At this season the peasants assemble with sticks and clubs, and go from house to house collecting money, bread-cake, butter, &c, for the feast, repeating verses in honour of the solemnity, and demanding the inhabitants to lay aside the fatted calf and to bring forth the black sheep.* The women are employed in making the griddle cake and candles; these last are sent from house to house in the vicinity, and are lighted up on the next day before which they pray, or are supposed to pray, for the departed soul of the donor. Hemp-seed is sown by the maidens, and they believe that, if they look back, they will see the apparition of the man intended for their future husbands; they hang a smock before the fire on the close of the feast, and sit up all night concealed in a corner of the room, convinced that his apparition will come down the chimney and turn the smock.
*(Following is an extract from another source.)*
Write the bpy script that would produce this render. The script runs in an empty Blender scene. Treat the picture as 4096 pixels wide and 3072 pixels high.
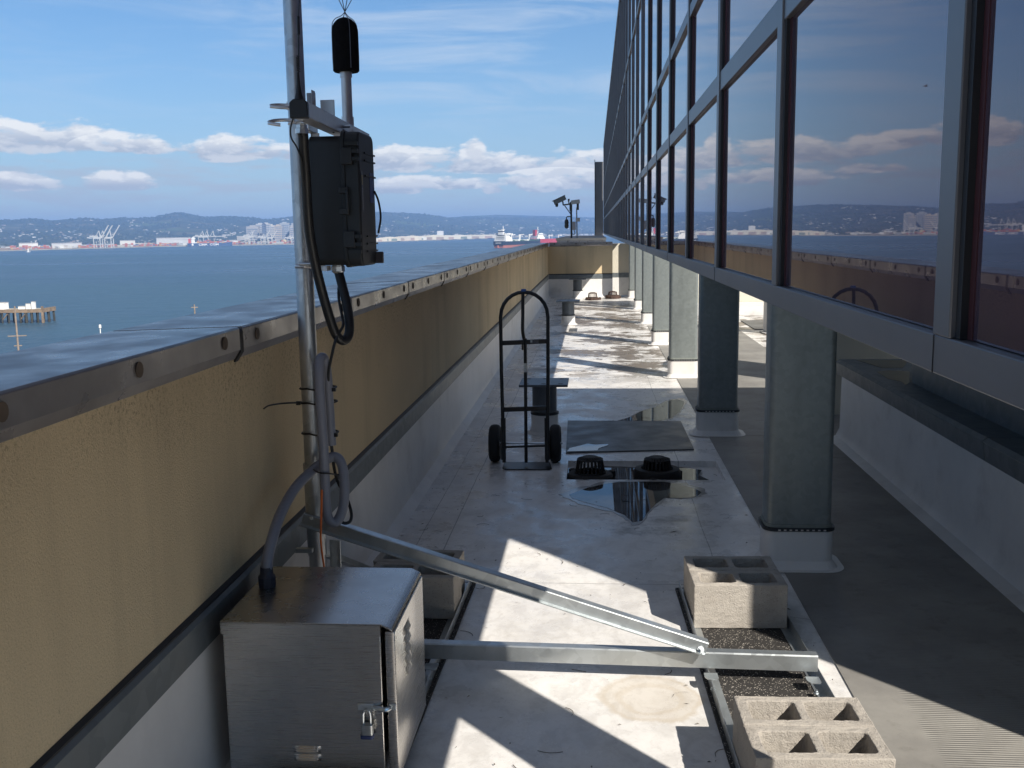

They also throw a ball of yarn out of the window, and wind it up on a reel within, thinking that, if they repeat the Paternoster backwards and look at the ball of yarn without, they will gee his apparition. They, moreover, dip for apples in a tub of water, and endeavour to bring one up in the mouth; they suspend a cord with a cross stick, with apples at one point and candles lighted at the other, and endeavour to catch the apple, while it is in circular motion, in the mouth. These and many other superstitious customs are observed.—Valiancy, Collectanea de Rebus Hibernicis, 1786, vol. iii. p. 459.
On Halloween, women take the yolk from eggs boiled hard, fill the eggs with salt, and eat egg, shell and salt. They are careful not to quench their thirst till morning.—JV. & Q. 4:th. S. vol. iv. p. 505.
* This was preparatory to the sacrifice of the black sheep on the following day to Saman—See Soane's New Curiosities of Literature, 1847, p. 219.